CALIFORNIA COMPUTERS STOLEN Glendale News Press > Publicsafety:

Duo face charges in school thefts

Police caught man and woman after they allegedly posted a pitching machine on EBay.
By Veronica Rocha
Published: Last Updated Thursday, April 2, 2009 10:10 PM PDT

LA CRESCENTA — A La Cañada Flintridge man and woman are due in Pasadena Superior Court today to face theft charges for
stealing about $100,000 worth in computers, sports equipment, video surveillance and teaching tools from local schools, including Glendale and Crescenta Valley high schools.

Prosecutors charged Martha McRae, 44, and Mark Wallace, 40, on Wednesday with 10 counts of receiving stolen property and two counts of possession of a controlled substance, said Sandi Gibbons, a Los Angeles County district attorney’s office spokeswoman.

Wallace pleaded not guilty and is expected to have a preliminary hearing today, Gibbons said. McRae will be arraigned today on the charges, Gibbons said.

Crescenta Valley Sheriff’s Station detectives began investigating the school burglaries in February when the thefts started, Sgt. Ray Harley said. Burglars broke into the schools overnight to steal the items, he said.

“The most important thing for us was giving the stuff back fast to the kids,” he said.

Detectives got their break in the case when the pair posted an advertisement to sell a baseball pitching machine on the Internet auction site EBay, Harley said. The machine matched the description of a machine stolen from one of the schools, he said.

The advertisement led them to a La Cañada Flintridge home where McRae and Wallace lived, he said. Detectives found stolen equipment and methamphetamine inside the home, Harley said.

The pair allegedly stored more stolen equipment at a storage unit in Montrose, he said.

Detectives didn’t realize how far-reaching the burglaries were until they recovered video surveillance equipment, computers and a radio information system stolen from Glendale High School, he said. The high school is outside of their coverage area.

Glendale High Principal Deb Rinder could not be reached for comment.

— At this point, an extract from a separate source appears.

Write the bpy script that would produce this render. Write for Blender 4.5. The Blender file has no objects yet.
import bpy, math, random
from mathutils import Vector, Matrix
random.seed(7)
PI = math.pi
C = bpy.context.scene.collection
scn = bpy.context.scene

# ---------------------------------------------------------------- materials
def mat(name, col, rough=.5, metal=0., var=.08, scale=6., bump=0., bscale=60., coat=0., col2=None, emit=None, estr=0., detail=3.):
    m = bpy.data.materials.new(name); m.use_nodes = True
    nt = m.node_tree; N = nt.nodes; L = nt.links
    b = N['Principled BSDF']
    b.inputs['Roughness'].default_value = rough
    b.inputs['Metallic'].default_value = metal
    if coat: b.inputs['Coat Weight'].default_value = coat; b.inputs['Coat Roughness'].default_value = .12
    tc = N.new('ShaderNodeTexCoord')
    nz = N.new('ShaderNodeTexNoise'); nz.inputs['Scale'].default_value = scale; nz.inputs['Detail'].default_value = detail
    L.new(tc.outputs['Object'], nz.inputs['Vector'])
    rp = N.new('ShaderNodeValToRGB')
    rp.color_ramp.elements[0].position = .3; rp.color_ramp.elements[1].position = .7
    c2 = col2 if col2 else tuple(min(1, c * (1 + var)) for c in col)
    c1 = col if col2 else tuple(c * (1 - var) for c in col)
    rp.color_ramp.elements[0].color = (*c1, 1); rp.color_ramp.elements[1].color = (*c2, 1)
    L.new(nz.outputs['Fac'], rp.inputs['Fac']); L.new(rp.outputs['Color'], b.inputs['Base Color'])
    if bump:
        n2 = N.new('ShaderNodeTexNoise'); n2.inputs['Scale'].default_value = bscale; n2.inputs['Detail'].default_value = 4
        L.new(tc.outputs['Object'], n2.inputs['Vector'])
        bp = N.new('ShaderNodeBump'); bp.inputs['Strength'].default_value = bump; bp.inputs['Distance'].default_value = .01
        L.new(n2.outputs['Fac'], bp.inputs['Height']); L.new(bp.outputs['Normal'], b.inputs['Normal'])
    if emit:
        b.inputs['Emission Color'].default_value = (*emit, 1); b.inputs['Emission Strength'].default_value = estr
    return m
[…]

Stolen athletic equipment from La Cañada and St. Francis high schools had been purchased by the schools and students, who needed the items, such as baseball gloves, cleats and bats, to play games, Harley said. The items were worth $40,000, he said.

A 500-pound ceramics-making machine was stolen from Arcadia High School and band instruments were burglarized from Rio Hondo Preparatory School, Harley said.

Old computers that were meant for recycling were stolen from Crescenta Valley High School, said Win Saw, the school’s technical coordinator and math teacher.

The computers, which were more than 5 years old, were going to be recycled, and the school would have likely received $50 to $100 for the items from a recycling yard, he said.

“The dollar amount was very low,” Saw said.

But he remembered a man approached him several weeks ago at the school and asked him questions about the computers, which he said was unusual.

Saw got a call this week from detectives, asking him to pick up the computers, which he didn’t know were stolen, he said.

“The idea is that it was stolen from our property without our full knowledge of it,” Saw said.

Most of the stolen equipment has been recovered and returned to the schools, Harley said.

“Fortunately, for the schools and students, they got their stuff back,” he said.